Si elle avait préféré vivre et travailler dans l’ombre de son frère, le formidable producteur de spectacles, tourneur et directeur de théâtre, Fernand Lumbroso, elle était une femme exceptionnelle, d’une intelligence et d’une générosité bouleversantes. Essentielle dans toutes les entreprises de la société qui porte leur nom, elle vient de s’éteindre à 97 ans.
Elle avait une voix de fumeuse de gitanes. Elle avait toujours eu cette voix. Grave, presque cassée parfois. Une voix que soulevaient pourtant des intonations enfantines. Odette Lumbroso, née en 1925, s’est éteinte il y a deux jours. Elle avait toujours fumé du tabac brun. Toujours été accueillante, spirituelle, merveilleusement bienveillante. Et puis, et cela frappait ses interlocuteurs des derniers temps, elle possédait une mémoire sans faille des événements et des êtres et on ne l’aura jamais vu buter sur un nom propre, même au plus tard de sa vie.
Tous ceux qui ont, pour des motifs professionnels ou amicaux, côtoyé « les » Lumbroso, savent à quel point Odette fut essentielle dans les aventures spectaculaires de son grand frère Fernand qui était né en août 1911 à Alexandrie et devait mourir en avril 1994, à Paris.

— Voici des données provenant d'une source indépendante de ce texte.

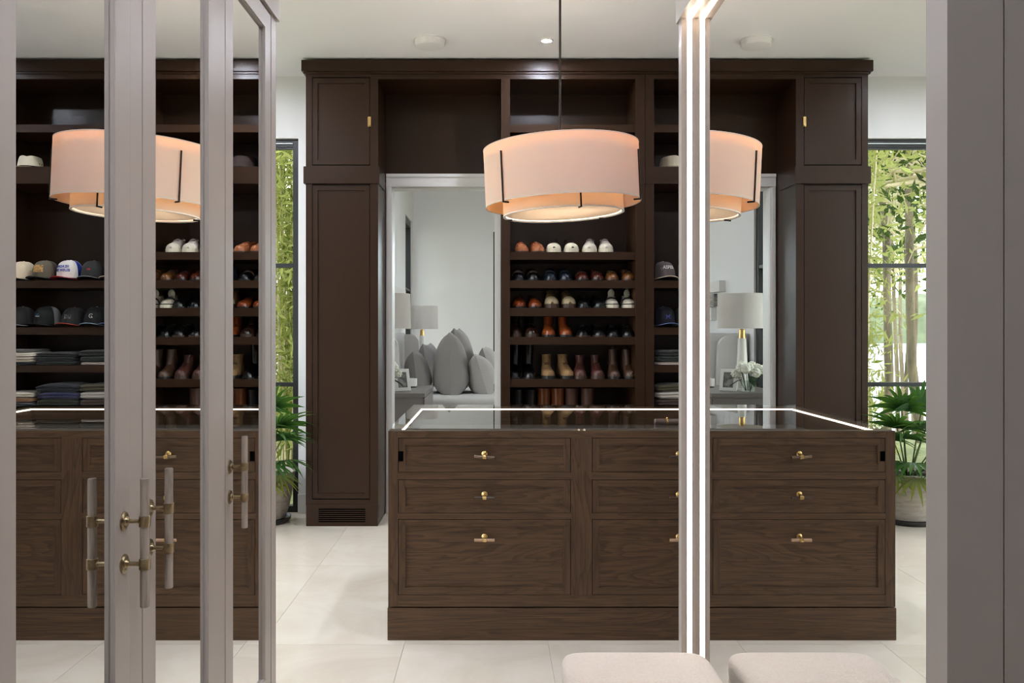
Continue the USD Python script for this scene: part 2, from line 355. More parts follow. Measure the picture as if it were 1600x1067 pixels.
nb = thing('over_door_niche', 'deep brown open niche bridging above the bedroom doorway', 'niche', ((CW1 + SH0) / 2, (Y3 + BACK) / 2, Q(275)))
part(nb, 'back_panel', BX(CW1, SH0, BACK - .012, BACK, Q(268.5), ZC0), brown)
part(nb, 'top_rail', BX(CW1, SH0, Y3, Y3 + .024, ZT, ZC0), brown)
part(nb, 'top_panel', BX(CW1, SH0, Y3 + .024, BACK - .012, ZT + .002, ZT + .022), brown)

def shelving(name, label, x0, x1, zs, xl, xr, cat='shelving'):
    """x0..x1 the opening, xl and xr the stiles' outer edges."""
    t = thing(name, label, cat, ((x0 + x1) / 2, (Y3 + BACK) / 2, 0))
    part(t, 'back_panel', BX(x0 - .004, x1 + .004, BACK - .012, BACK, .08, ZC0), brown)
    part(t, 'stile', BX(xl, x0, Y3, BACK - .012, .05, ZC0), brown)
    part(t, 'stile', BX(x1, xr, Y3, BACK - .012, .05, ZC0), brown)
    part(t, 'top_rail', BX(x0, x1, Y3, Y3 + .024, ZT, ZC0), brown)
    part(t, 'top_panel', BX(x0, x1, Y3 + .024, BACK - .012, ZT + .004, ZT + .022), brown)
    part(t, 'plinth', BX(xl + .002, xr - .002, Y3 - .004, BACK, 0, Q(787.5), .003), brown)
    part(t, 'capital_band', BX(xl, xr, Y3 - .006, BACK - .012, ZB0, ZB1, .003), brown)
    part(t, 'shelf', BX(x0, x1, Y3 + .012, BACK - .012, Q(206), Q(194), .002), brown)
    for a, b in zs:
        part(t, 'shelf', BX(x0, x1, Y3 + .012, BACK - .012, Q(b), Q(a), .002), brown)
    return t
SHOE_Y = [(393.4, 405.4), (437.8, 449.8), (481, 494), (526.5, 538.5), (592.5, 605), (694, 706)]
HAT_Y = [(438, 449.8), (511.5, 523), (571, 581.8), (637, 648.5), (715, 727)]
MID = P(1008)
sb = shelving('shoe_shelves', 'brown open shelving bay full of shoes behind the island', SH1, HB0, SHOE_Y, SH0, MID - .0015)
hb = shelving('hat_shelves', 'brown open shelving bay with caps and folded clothes, right of the shoes', HB1, HE0, HAT_Y, MID + .0015, HE1)
co = thing('cornice', 'flat brown cornice running along the top of the built-in cabinets', 'cornice', ((CW0 + CE1) / 2, Y3, ZC0))
part(co, 'fascia', BX(P(472.2), CE1 + .026, Y3 - .026, BACK, ZC0 + .002, Q(95.5), .003), brown)
part(co, 'lower_bead', BX(P(475), CE1 + .014, Y3 - .010, BACK, ZC0 - .012, ZC0 + .0015, .003), brown)

# ================================================================== LEFT WARDROBE with mirrored doors
FX = -.7096
wd = thing('wardrobe', 'grey taupe wardrobe with narrow mirrored doors along the left side', 'wardrobe', (-1.0, 1.7, 0))
WY1 = 2.779
part(wd, 'carcass', BX(-1.32, FX - .026, .55, WY1 - .02, .0, CEIL - .002), taupe)
part(wd, 'shadow_gap', BX(FX - .0258, FX - .0243, .56, WY1 - .03, .19, 2.34, .0002), black_gap)
part(wd, 'end_panel', BX(-1.32, FX, 2.719 + .003, WY1, 0, 2.350), taupe)
part(wd, 'toe_board', BX(FX - .024, FX - .002, .55, 2.719, 0, .186), taupe)
part(wd, 'crown', BX(-1.32, FX + .010, .55, WY1 + .012, 2.349, 2.52, .003), taupe)
part(wd, 'upper_fascia', BX(-1.32, FX - .012, .55, WY1 - .006, 2.52, CEIL - .002, .003), taupe)
def mirror_door(y0, y1, handle):
    """stiles .066 wide, bevelled bead round a mirror that lies .02 behind the face."""
    s, z0, z1 = .067, .18, 2.341
    xa, xb = FX - .022, FX
    d = part(wd, 'door', CAT(BX(xa, xb, y0 + .0022, y0 + s, z0, z1), BX(xa, xb, y1 - s, y1 - .0022, z0, z1),
                             BX(xa, xb, y0 + s, y1 - s, z1 - .0585, z1), BX(xa, xb, y0 + s, y1 - s, z0, .2515)), taupe)
    bd = .0012
    part(d, 'bead', CAT(BX(-DL, FX - .0030, y0 + s - .001, y0 + s + bd, .2515, z1 - .0585, .001), BX(-DL, FX - .0030, y1 - s - bd, y1 - s + .001, .2515, z1 - .0585, .001),
                        BX(-DL, FX - .0030, y0 + s, y1 - s, z1 - .0585 - bd, z1 - .0575, .001), BX(-DL, FX - .0030, y0 + s, y1 - s, .2505, .2515 + bd, .001)), taupe)
    part(d, 'shadow_gap', BX(-DL - .0045, -DL - .0035, y0 + s - .003, y1 - s + .003, .249, z1 - .0555, .0002), black_gap)
    part(d, 'mirror_pane', BX(-DL - .003, -DL, y0 + s + .0030, y1 - s - .0034, .248, z1 - .0545, .0003), mirror)
    if handle is not None:
        yb, xbar, r = handle, FX + .040, .0085
        part(d, 'pull_bar', TUBE([(xbar, yb, z) for z in (.8065, .808, .93, 1.0525, 1.054)], [r * .85, r, r * 1.02, r, r * .85], 16), horn, 40, label='grey streaked horn pull bar')
        for zz in (.8895, .9715):
            part(d, 'pull_post', MOVE(ROT(LATHE([(0, -.0005), (.0188, -.0005), (.0188, .002), (.0150, .0042), (.0100, .0045), (.0085, .008), (.0042, .010), (.0042, .027), (.006, .031), (.0085, .034), (0, .034)], 0, 0, 20), (0, 1, 0), math.pi / 2), (FX, yb, zz)), old_brass, 40, label='aged brass rosette and post')
            part(d, 'pull_collar', TUBE([(xbar, yb, zz + q) for q in (-.0105, -.0100, .0100, .0105)], [.0098, .0106, .0106, .0098], 16), old_brass, 40, label='aged brass collar')
    return d
for y0, y1, hd in ((.675, 1.142, None), (1.1988, 1.6657, 1.6360), (1.7223, 2.189, 1.7575), (2.2547, 2.7165, 2.2930)):
    mirror_door(y0, y1, hd)
for a, b in ((.55, .675), (1.142, 1.1988), (1.6657, 1.7223), (2.189, 2.2547)):
    part(wd, 'post', BX(FX - .024, FX - .001, a + .0004, b - .0004, .18, 2.343), taupe)

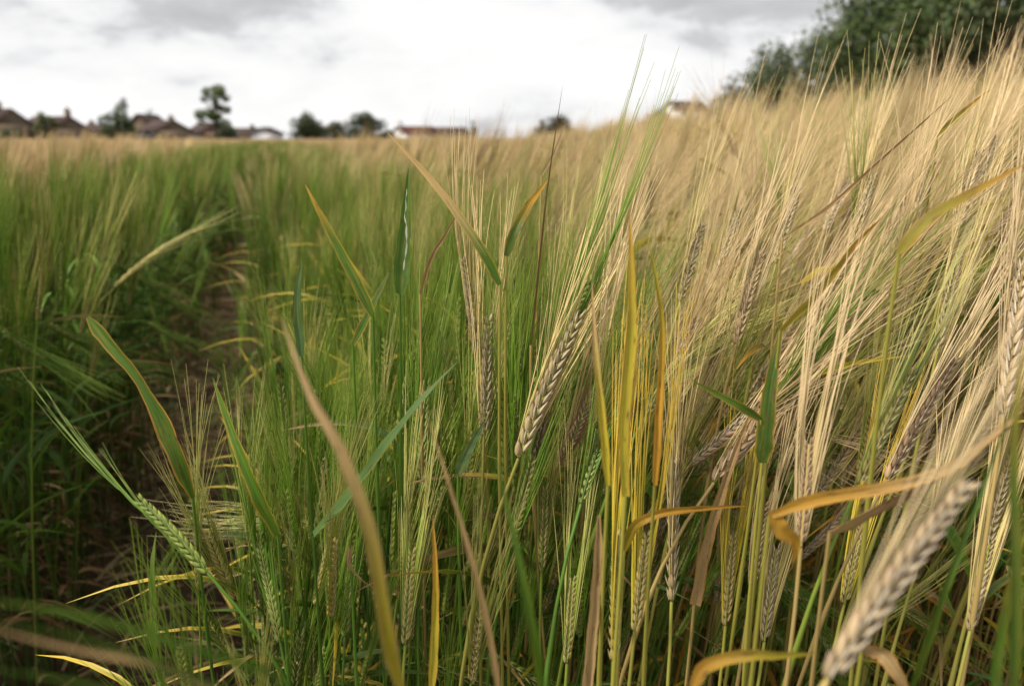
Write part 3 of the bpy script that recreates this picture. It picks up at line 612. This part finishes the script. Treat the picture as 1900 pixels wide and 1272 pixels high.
hero_tiller([(1428, 955, .37), (1520, 925, .365), (1640, 905, .36), (1760, 870, .355), (1840, 810, .35), (1905, 755, .345)], .0062, 'orange', 'barley shoot with long orange brown leaf sweeping to the right edge', tip='tan', tip_at=.4, edge='orange', twist=.8, stemk='mid',
            more=([[(1432, 950, .37), (1450, 985, .37), (1475, 1005, .372), (1470, 1050, .375)], .008, 'orange'],))
hero_tiller([(1540, 985, .40), (1620, 940, .39), (1720, 890, .38), (1905, 770, .36)], .0070, 'tan', 'barley shoot with rolled brown leaf under the orange brown leaf', tip='brown', tip_at=.5, fold=.9, stemk='tan')
hero_tiller([(1285, 1275, .34), (1310, 1235, .34), (1380, 1215, .335), (1440, 1215, .335), (1515, 1212, .34)], .0058, 'orange', 'barley shoot with blurred orange leaf at the bottom edge', tip='yellow', tip_at=.5, stemk='mid')
hero_tiller([(1600, 1205, .36), (1635, 1210, .355), (1665, 1250, .35), (1690, 1300, .35)], .0085, 'tan', 'barley shoot with folded tan leaf below the nearest ear', edge='orange', stemk='mid')
hero_tiller([(1412, 778, .50), (1370, 752, .50), (1330, 730, .505), (1288, 708, .51)], .0058, 'green', 'barley shoot with small dark green leaf pointing left at centre right', edge='orange', stemk='mid')
hero_tiller([(358, 922, .56), (330, 850, .55), (300, 780, .55), (255, 700, .555), (205, 640, .56), (163, 588, .565)], .0135, 'green', 'barley shoot with broad green orange-edged leaf over the wheel track', edge='orange', tip='green', fold=.3, down=(420, 1272, .62), prof=np.clip(np.interp(np.linspace(0, 1, 22), [0, .12, .35, .55, .7, .9, 1], [.35, .8, 1, .5, .55, .75, .2]), 0, 1))
hero_tiller([(516, 992, .53), (480, 920, .52), (450, 850, .52), (420, 770, .53), (395, 700, .54)], .0105, 'green', 'barley shoot with plain green leaf at the left edge of the crop', edge='yellow', down=(560, 1272, .6))
hero_tiller([(1448, 612, .50), (1520, 540, .50), (1585, 455, .505), (1640, 400, .51)], .0050, 'yellow', 'barley shoot with thin yellow leaf rising right from the green yellow-edged leaf', tip='orange', stemk='mid')
hero_tiller([(1668, 470, .40), (1720, 410, .395), (1800, 360, .39), (1905, 303, .385)], .0070, 'yellow', 'barley shoot with broad yellow green leaf reaching the right edge', tip='orange', tip_at=.7, edge='orange', stemk='mid', down=(1690, 900, .46), face=(-.7, -.7, .5))
hero_tiller([(1452, 442, .62), (1530, 390, .62), (1620, 310, .63), (1770, 175, .65)], .0034, 'tan', 'barley shoot with thin brown leaf sloping up through the tan awns', tip='brown', fold=.8, stemk='tan')
hero_tiller([(1160, 920, .42), (1158, 780, .42), (1172, 600, .42), (1168, 390, .43)], .0066, 'yellow', 'barley shoot with tall upright yellow leaf at centre', tip='orange', tip_at=.85, edge='orange', fold=.5, stemk='mid', prof=np.interp(np.linspace(0, 1, 22), [0, .3, .6, .85, 1], [.7, .9, 1, .5, .05]))
hero_tiller([(1215, 900, .46), (1222, 760, .46), (1228, 600, .46), (1205, 450, .46)], .0050, 'orange', 'barley shoot with slim orange leaf beside the tall yellow leaf', tip='yellow', fold=.7, stemk='mid')
hero_tiller([(1128, 900, .44), (1118, 780, .44), (1105, 650, .44), (1098, 520, .45)], .0048, 'yellow', 'barley shoot with slim yellow leaf left of the tall yellow leaf', tip='tan', fold=.7, stemk='mid')
hero_tiller([(800, 1290, .50), (806, 1180, .50), (808, 1070, .50), (803, 955, .50)], .0058, 'yellow', 'barley shoot with upright yellow brown blade at the lower centre', tip='orange', edge='orange', fold=.5)
hero_tiller([(1085, 1290, .46), (1098, 1150, .46), (1106, 1050, .46), (1110, 955, .46)], .0070, 'tan', 'barley shoot with stiff straw coloured sheath at the bottom centre', fold=.9, stemk='tan', prof=np.interp(np.linspace(0, 1, 22), [0, .8, 1], [1, .8, .3]))
hero_tiller([(1288, 1120, .56), (1310, 1010, .56), (1345, 890, .56), (1390, 770, .57)], .0085, 'tan', 'barley shoot with straw coloured sheath along the purplish ear', fold=.9, edge='orange', stemk='tan', prof=np.interp(np.linspace(0, 1, 22), [0, .6, 1], [1, .8, .2]))
hero_tiller([(288, 1210, .56), (286, 1130, .56), (284, 1050, .56), (290, 985, .57)], .0070, 'green', 'barley shoot with dark streaked green blade at the lower left', edge='brown', down=(330, 1272, .62))
hero_tiller([(650, 1010, .55), (645, 1045, .55), (665, 1072, .55), (700, 1095, .55)], .0048, 'tan', 'barley shoot with small curled bleached leaf tip', fold=.6, twist=2.0, face=(.4, -1, .4))
hero_tiller([(1010, 1300, .30), (985, 1150, .29), (955, 1000, .29), (915, 830, .30)], .0034, 'green', 'out of focus green blade leaning left at the lower centre', tip='green', fold=.6)
hero_tiller([(930, 1300, .34), (905, 1150, .335), (860, 980, .33), (790, 760, .34)], .0030, 'tan', 'out of focus tan blade crossing behind the green blade', tip='tan', fold=.8)
hero_tiller([(1880, 1300, .24), (1885, 1050, .24), (1880, 850, .245), (1895, 640, .25)], .0040, 'green', 'out of focus green blade standing at the right edge', tip='yellow', tip_at=.8, fold=.5)
hero_tiller([(1680, 1300, .34), (1740, 1120, .33), (1800, 960, .33), (1890, 720, .34)], .0040, 'green', 'out of focus thin green blade right of the nearest ear', fold=.8)
hero_tiller([(1840, 1300, .30), (1855, 1180, .30), (1875, 1080, .30), (1912, 960, .31)], .0040, 'green', 'out of focus green blade in the lower right corner', tip='yellow', fold=.6)
hero_tiller([(420, 1290, .20), (300, 1235, .19), (150, 1205, .185), (-40, 1160, .18)], .0018, 'tan', 'out of focus grey straw crossing the lower left corner', tip='tan', fold=.9, stemk='tan', down=(520, 1272, .30))
for k, (y0, y1, lab) in enumerate(((1110, 1220, 'upper'), (1150, 1285, 'middle'), (1235, 1330, 'lowest'))):
    hero_tiller([(520, y1 + 30, .19), (330, (y0 + y1) / 2 + 25, .18), (150, y0 + 28, .175), (-40, y0, .17)], .0022, 'green', 'out of focus green blade across the lower left corner, %s of three' % lab, fold=.8, down=(560, 1272, .30))
hero_tiller([(560, 660, .58), (552, 560, .58), (560, 480, .585)], .0070, 'blue', 'barley shoot with short blue green blade at the crop edge', fold=.4)
hero_tiller([(655, 640, .62), (690, 570, .62), (722, 505, .625)], .0068, 'green', 'barley shoot with small bright green blade pointing up right', edge='yellow')
hero_tiller([(850, 880, .58), (868, 840, .58), (900, 780, .585)], .0085, 'blue', 'barley shoot with short blue green blade behind the tan blurred blade', fold=.4)
hero_tiller([(1005, 325, .75), (1030, 280, .76), (1048, 230, .77)], .0035, 'tan', 'barley shoot with dry leaf tip near the horizon at centre', stemk='tan')
hero_tiller([(1740, 250, .75), (1790, 205, .76), (1840, 165, .77)], .0055, 'yellow', 'barley shoot with yellow leaf tip high in the tan awns', tip='orange', stemk='mid')
hero_tiller([(780, 545, .60), (800, 480, .60), (830, 430, .605), (855, 385, .61)], .0028, 'brown', 'barley shoot with rolled grey brown leaf right of the scarred leaf', fold=1.0, stemk='tan')

# white feeding trail on the scarred upright leaf
_sc = [o for o in COL.objects if o.get('label', '').startswith('barley shoot with upright dark green leaf scarred')][0]
_b = B(); _P = catmull([at(750, 500, .5495), at(755, 440, .5515), at(752, 400, .5545), at(756, 350, .5585)], 18) - np.array(_sc.location)
_P[:, 0] += np.random.default_rng(5).normal(0, .00028, 18); _P[:, 1] -= .0012
_b.leaf(_P, .0015, FACE, np.full((18, 3), .34) * C(1, 1.02, .8), np.full((18, 3), .26) * C(1, 1.05, .6), fold=0, across=3, prof=np.array([.5, .9, .2, 1, .7, .12, .8, 1, .9, .15, .7, .5, .1, .6, .4, .1, .5, .2]))
link('leaf_scar', _b.mesh('leaf_scar', M_LIT), _sc)

# ---- the standing crop ------------------------------------------------------------------------------
VAR = {}
def variants(key, n, kind, seed0, **kw):
    VAR[key] = []
    for i in range(n):
        kd = kind[i % len(kind)]; p = gen_plant(seed0 + i, kd, **kw)
        VAR[key].append(dict(stem=p['stem'].mesh('stem', M_STEM), ear=p['ear'].mesh('ear', M_GRAIN), awns=p['awns'].mesh('awns', M_AWN), leaves=[l.mesh('leaf', M_LEAF) for l in p['leaves']]))
LK_R = ('yellow', 'green', 'tan', 'orange', 'green'); LK_G = ('green', 'green', 'blue', 'green', 'green', 'yellow'); LK_L = ('green', 'blue', 'blue', 'green', 'green')
RIPE = ('ripe', 'tan', 'mid', 'purple', 'ripe', 'tan'); GRN = ('green', 'green', 'mid', 'green', 'green'); LEFT = ('left', 'green', 'mid', 'green')
variants('ripe', 9, RIPE, 300, droop_p=0.0, tilt=(10, 38), leafkinds=LK_R, awn_len=.155, spread=.16, thick=.88)
variants('green', 9, GRN, 330, tilt=(2, 24), leafkinds=LK_G, tips=('yellow', None, 'tan', None), nleaf=(2, 4), droop_p=0.0)
def inst_set(key, n, kind, seed0, lod, **kw):
    VAR[key] = [merged(gen_plant(seed0 + i, kind[i % len(kind)], lod=lod, **kw)) for i in range(n)]
def source(key):
    return [bpy.data.objects.new('crop_source', b.mesh(key, M_MIX)) for b in VAR[key]]
inst_set('ripe1', 9, RIPE, 400, 1, tilt=(14, 40), leafkinds=LK_R, thick=1.0, awn_len=.155, droop_p=.02, spread=.18)
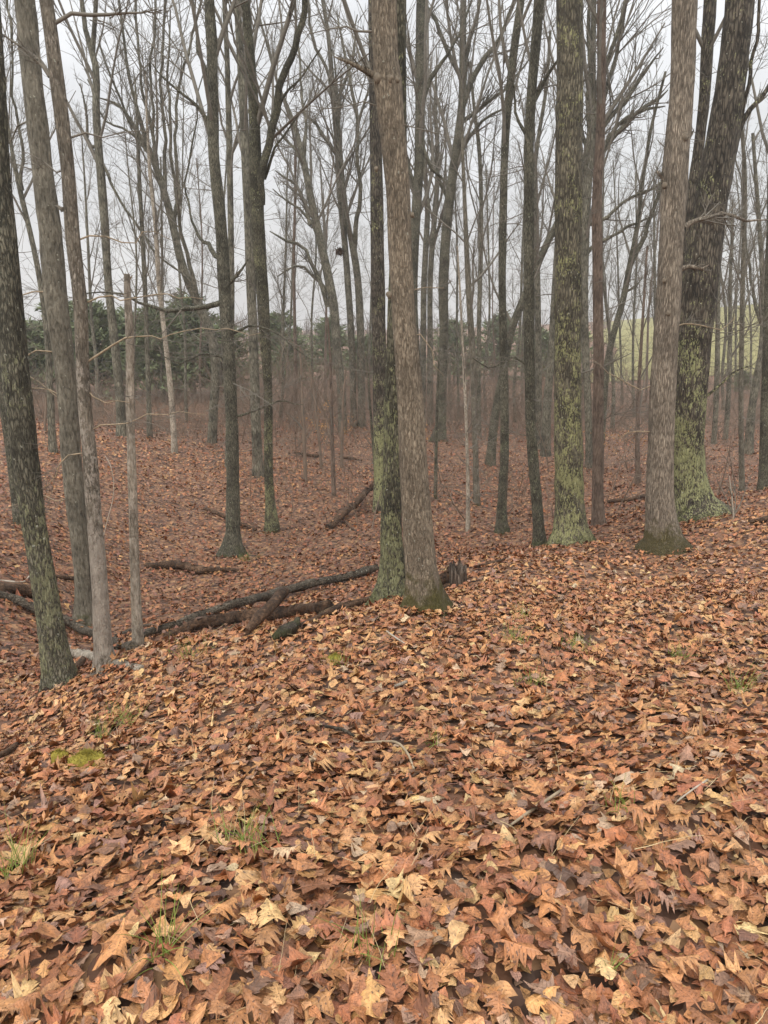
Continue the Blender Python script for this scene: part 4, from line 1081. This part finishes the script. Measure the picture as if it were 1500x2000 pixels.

Sa famille, d’origine juive italienne, avait quitté l’Egypte dès 1924. Sa petite soeur Odette avait quatorze ans de moins que lui.
La chance des enfants Lumbroso fut que Fernand rencontrât des ses années de lycée, Arthur Adamov puis Roger Gilbert-Lecomte puis Roger Vailland, Antonin Artaud, René Daumal, Marthe Robert et Jean Beaufret. Entre autres. Il l’avait raconté à Jean-Pierre Thibaudat dans un livre qui retrace cette formation et les années flamboyantes. .
Il y avait déjà des entrepreneurs de spectacles dans la famille Lumbroso, l’oncle, le père. Mais Fernand Lumbroso eut tôt fait de fonder, dès 1937, sa propre société. Il voua sa vie à la découverte, au soutien, au suivi des artistes, des troupes. Il fut l’un des rares, des dizaines d’années avant la chute du mur, à faire voyager des créations soviétiques, chinoises, avec l »ALAP : Agence littéraire et artistique parisienne, qui avait des liens privilégiés avec les pays communistes.
Mais il soutint aussi la jeune génération, Planchon comme Chéreau ou Savary. Et à chaque pas de cette activité, Odette était là. Avec son prénom joli et teinté de haute littérature, avec sa force, sa sensibilité extrême. Son énergie sans faiblesse. Sa pudeur. Jamais on ne l’entendit de plaindre. Elle affrontait. Jusqu’aux dernières années de leur vie professionnelle, à Mogador notamment, ils n’eurent pas que des alliés loyaux…Mais Odette Lumbroso, secouée par la médiocrité des êtres, tenait bon. Fernand et Odette étaient des âmes fortes. Même si Fernand était plus facilement vulnérable, surtout si on le prenait pas les sentiments.
Le sentiment, le coeur, c’est ce qui dominait chez les Lumbroso. Odette n’avait jamais eu d’enfant, mais son frère et elle s’étaient attachés à la fille d’une chanteuse dont ils s’étaient occupés, Line Viala. Ainsi Marie Gavardin, morte prématurément, fût-elle un peu leur fille adoptive. Belle, intelligente, elle s’engagea auprès d’eux dans le monde du spectacle vivant, et partout irradia de sa lumière tendre et aimante.
Très cultivés, ayant fréquenté les grands de ce monde comme les artistes encore méconnus, les Lumbroso étaient des aristocrates de la pensée. Désintéressés matériellement, n’ayant qu’une vénération : la beauté. Ils étaient inséparables, comme des jumeaux spirituels, pas très grands, avec en eux l’inaltérable lumière de leurs verts paradis.